Pages

Rabu, 04 Mei 2011

Andaikan Tahu Kedatangannya . . . .

Usai maghrib, saya melihat Handpone yang saya charge. Belum penuh, tapi akhirnya saya memutuskan untuk mengaktifkan. Kalau-kalau ada SMS penting masuk. Benar saja, begitu ON, alert tanda SMS berbunyi. Dari Bu Sih, salah satu rekan di kantor, singkat saja SMSnya. “Mbak, bapaknya Bu Sum meninggal”. Innalillahi . . . saya terkejut mendengarnya, bapak Bu Sum memang sudah sepuh, usianya sekitar 81 tahun. Tinggal di Kabupaten Jember, sekitar 10 jam dari Magetan.


Saya ikut berduka, terlebih membayangkan betapa berat apa yang dirasakan teman sekantor saya itu. Bapaknya meninggal selasa sore, sementara selasa dini hari menjelang subuh Bu Sum baru saja sampai di Magetan. Setelah semalaman menempuh perjalanan panjang dari Jember. Beliau berangkat ke Jember Minggu pagi, menunjukkan bakti pada orang tuanya, dengan membawa sejumlah uang untuk pengobatan bapaknya, ijin tidak ngantor Senin. Setelah kondisi bapaknya lebih “aman” dan karena tanggung jawab pekerjaan hari Senin malam kembali ke Magetan. Seminggu sebelumnya, Bu Sum juga kesana. Dengan tergesa setelah adiknya menelepon kalau bapaknya masuk rumah sakit. Selasa pagi, saya bersama beberapa teman mendengarkan ceritanya tentang kondisi sang bapak tercinta.

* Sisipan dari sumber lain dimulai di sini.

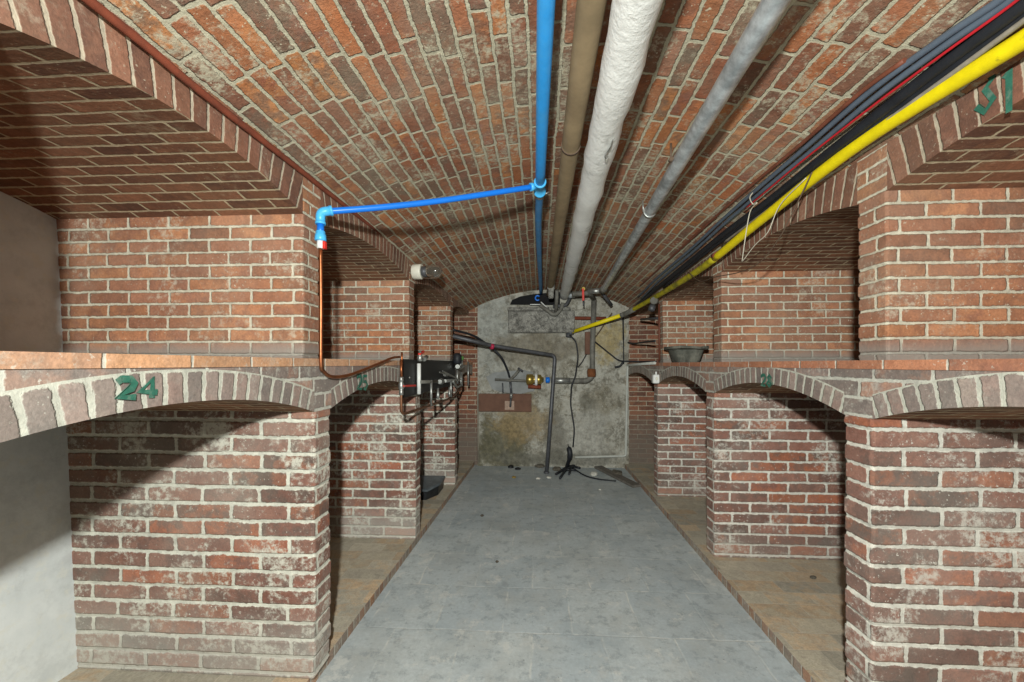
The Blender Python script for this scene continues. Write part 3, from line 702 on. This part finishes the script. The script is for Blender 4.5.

Ah andaikan Bu Sum tahu, kalau bapaknya akan meninggal Selasa pagi . . . pasti dia tak akan tergesa balik ke Magetan. Justru akan berada di dekatnya, merawatnya sepenuh hati, tiada lepas untuk perpisahan abadi . . . itulah kematian. Lelah tubuh terguncang 10 jam dalam bus, belum jua reda. Hilang dan menguap, karena akan kembali mengukur jalan yang sama. Saya jadi teringat kejadian Desember lalu, saat nenek saya tercinta juga dipanggil-Nya. Pukul 07.00 pagi saat saya mau berangkat kerja, nenek saya yang baru pulang opname di rumah sakit disuapi oleh sepupu saya di kamar. Tampak baik-baik saja. Sempat saya mengelap bibirnya dengan tisyu. Namun 15 menit setelah saya tiba di kantor, bapak menelepon kalau nenek telah tiada. Sempat ada sesal, kenapa saya tergesa berangkat. Sempat ada sesal, karena saya tak menunggui beliau dalam perpisahan abadi itu. Syukurlah ada sepupu saya dan suaminya yang dokter paham dengan kondisinya yang mulai memburuk, sehingga dengan utuh mereka sempurna menuntun nenek saya menghadapi waktu akhirnya. Yah, Itulah kematian. Siapa yang bisa memprediksikan kedatangannya . . . .

Semoga kematian akan menjadi pelajaran yang berharga bagi kita dalam menjalani hidup ini. Pesan Rosulullah SAW “Cukuplah mati itu akan menjadi pelajaran bagimu”.